# RAW DATA
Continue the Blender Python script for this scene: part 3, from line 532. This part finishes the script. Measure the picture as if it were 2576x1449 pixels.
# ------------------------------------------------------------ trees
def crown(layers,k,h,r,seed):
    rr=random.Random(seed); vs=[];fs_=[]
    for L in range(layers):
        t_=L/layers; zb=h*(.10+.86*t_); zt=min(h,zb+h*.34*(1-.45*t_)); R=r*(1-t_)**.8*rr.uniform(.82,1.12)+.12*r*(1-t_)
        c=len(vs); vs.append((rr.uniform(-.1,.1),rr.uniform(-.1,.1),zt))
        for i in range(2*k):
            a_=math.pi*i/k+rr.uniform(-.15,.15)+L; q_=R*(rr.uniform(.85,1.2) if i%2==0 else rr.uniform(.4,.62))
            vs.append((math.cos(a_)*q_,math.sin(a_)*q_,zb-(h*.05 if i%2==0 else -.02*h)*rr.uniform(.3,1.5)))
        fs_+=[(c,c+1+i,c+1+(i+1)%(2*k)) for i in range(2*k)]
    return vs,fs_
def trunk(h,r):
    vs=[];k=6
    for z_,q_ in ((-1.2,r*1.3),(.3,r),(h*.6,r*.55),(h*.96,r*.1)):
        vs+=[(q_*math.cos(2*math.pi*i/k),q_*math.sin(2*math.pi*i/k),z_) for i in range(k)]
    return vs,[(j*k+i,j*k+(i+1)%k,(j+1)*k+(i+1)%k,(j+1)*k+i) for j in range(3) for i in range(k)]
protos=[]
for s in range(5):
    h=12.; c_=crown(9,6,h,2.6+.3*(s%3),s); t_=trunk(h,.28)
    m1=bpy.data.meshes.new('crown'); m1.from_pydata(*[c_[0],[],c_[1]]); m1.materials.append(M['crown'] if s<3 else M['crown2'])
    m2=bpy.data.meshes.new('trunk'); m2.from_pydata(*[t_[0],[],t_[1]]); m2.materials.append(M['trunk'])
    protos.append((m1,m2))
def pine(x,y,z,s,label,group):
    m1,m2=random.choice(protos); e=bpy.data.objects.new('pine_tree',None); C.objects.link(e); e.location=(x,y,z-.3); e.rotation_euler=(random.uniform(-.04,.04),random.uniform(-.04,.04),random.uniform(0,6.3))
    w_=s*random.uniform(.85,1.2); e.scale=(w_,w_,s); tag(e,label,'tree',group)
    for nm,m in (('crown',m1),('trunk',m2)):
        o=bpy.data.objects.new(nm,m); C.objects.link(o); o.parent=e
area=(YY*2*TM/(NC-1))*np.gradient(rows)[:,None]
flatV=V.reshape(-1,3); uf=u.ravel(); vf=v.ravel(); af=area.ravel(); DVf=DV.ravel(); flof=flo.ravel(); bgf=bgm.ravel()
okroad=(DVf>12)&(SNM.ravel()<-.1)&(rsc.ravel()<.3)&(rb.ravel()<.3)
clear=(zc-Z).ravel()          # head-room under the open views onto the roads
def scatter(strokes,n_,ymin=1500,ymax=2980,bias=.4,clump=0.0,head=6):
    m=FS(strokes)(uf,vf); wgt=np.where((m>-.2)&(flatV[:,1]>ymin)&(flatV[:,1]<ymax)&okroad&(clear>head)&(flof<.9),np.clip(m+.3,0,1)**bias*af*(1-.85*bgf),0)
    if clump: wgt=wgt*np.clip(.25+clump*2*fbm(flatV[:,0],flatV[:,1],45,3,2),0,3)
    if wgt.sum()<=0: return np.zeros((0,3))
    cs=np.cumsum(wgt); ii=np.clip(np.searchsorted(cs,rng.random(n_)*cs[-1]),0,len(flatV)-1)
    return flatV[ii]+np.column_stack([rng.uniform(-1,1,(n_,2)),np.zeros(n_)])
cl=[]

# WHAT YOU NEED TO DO
Write out all the lines again, exactly as they are.

# CORRECT ANSWER
Continue the Blender Python script for this scene: part 3, from line 532. This part finishes the script. Measure the picture as if it were 2576x1449 pixels.
# ------------------------------------------------------------ trees
def crown(layers,k,h,r,seed):
    rr=random.Random(seed); vs=[];fs_=[]
    for L in range(layers):
        t_=L/layers; zb=h*(.10+.86*t_); zt=min(h,zb+h*.34*(1-.45*t_)); R=r*(1-t_)**.8*rr.uniform(.82,1.12)+.12*r*(1-t_)
        c=len(vs); vs.append((rr.uniform(-.1,.1),rr.uniform(-.1,.1),zt))
        for i in range(2*k):
            a_=math.pi*i/k+rr.uniform(-.15,.15)+L; q_=R*(rr.uniform(.85,1.2) if i%2==0 else rr.uniform(.4,.62))
            vs.append((math.cos(a_)*q_,math.sin(a_)*q_,zb-(h*.05 if i%2==0 else -.02*h)*rr.uniform(.3,1.5)))
        fs_+=[(c,c+1+i,c+1+(i+1)%(2*k)) for i in range(2*k)]
    return vs,fs_
def trunk(h,r):
    vs=[];k=6
    for z_,q_ in ((-1.2,r*1.3),(.3,r),(h*.6,r*.55),(h*.96,r*.1)):
        vs+=[(q_*math.cos(2*math.pi*i/k),q_*math.sin(2*math.pi*i/k),z_) for i in range(k)]
    return vs,[(j*k+i,j*k+(i+1)%k,(j+1)*k+(i+1)%k,(j+1)*k+i) for j in range(3) for i in range(k)]
protos=[]
for s in range(5):
    h=12.; c_=crown(9,6,h,2.6+.3*(s%3),s); t_=trunk(h,.28)
    m1=bpy.data.meshes.new('crown'); m1.from_pydata(*[c_[0],[],c_[1]]); m1.materials.append(M['crown'] if s<3 else M['crown2'])
    m2=bpy.data.meshes.new('trunk'); m2.from_pydata(*[t_[0],[],t_[1]]); m2.materials.append(M['trunk'])
    protos.append((m1,m2))
def pine(x,y,z,s,label,group):
    m1,m2=random.choice(protos); e=bpy.data.objects.new('pine_tree',None); C.objects.link(e); e.location=(x,y,z-.3); e.rotation_euler=(random.uniform(-.04,.04),random.uniform(-.04,.04),random.uniform(0,6.3))
    w_=s*random.uniform(.85,1.2); e.scale=(w_,w_,s); tag(e,label,'tree',group)
    for nm,m in (('crown',m1),('trunk',m2)):
        o=bpy.data.objects.new(nm,m); C.objects.link(o); o.parent=e
area=(YY*2*TM/(NC-1))*np.gradient(rows)[:,None]
flatV=V.reshape(-1,3); uf=u.ravel(); vf=v.ravel(); af=area.ravel(); DVf=DV.ravel(); flof=flo.ravel(); bgf=bgm.ravel()
okroad=(DVf>12)&(SNM.ravel()<-.1)&(rsc.ravel()<.3)&(rb.ravel()<.3)
clear=(zc-Z).ravel()          # head-room under the open views onto the roads
def scatter(strokes,n_,ymin=1500,ymax=2980,bias=.4,clump=0.0,head=6):
    m=FS(strokes)(uf,vf); wgt=np.where((m>-.2)&(flatV[:,1]>ymin)&(flatV[:,1]<ymax)&okroad&(clear>head)&(flof<.9),np.clip(m+.3,0,1)**bias*af*(1-.85*bgf),0)
    if clump: wgt=wgt*np.clip(.25+clump*2*fbm(flatV[:,0],flatV[:,1],45,3,2),0,3)
    if wgt.sum()<=0: return np.zeros((0,3))
    cs=np.cumsum(wgt); ii=np.clip(np.searchsorted(cs,rng.random(n_)*cs[-1]),0,len(flatV)-1)
    return flatV[ii]+np.column_stack([rng.uniform(-1,1,(n_,2)),np.zeros(n_)])
cl=[]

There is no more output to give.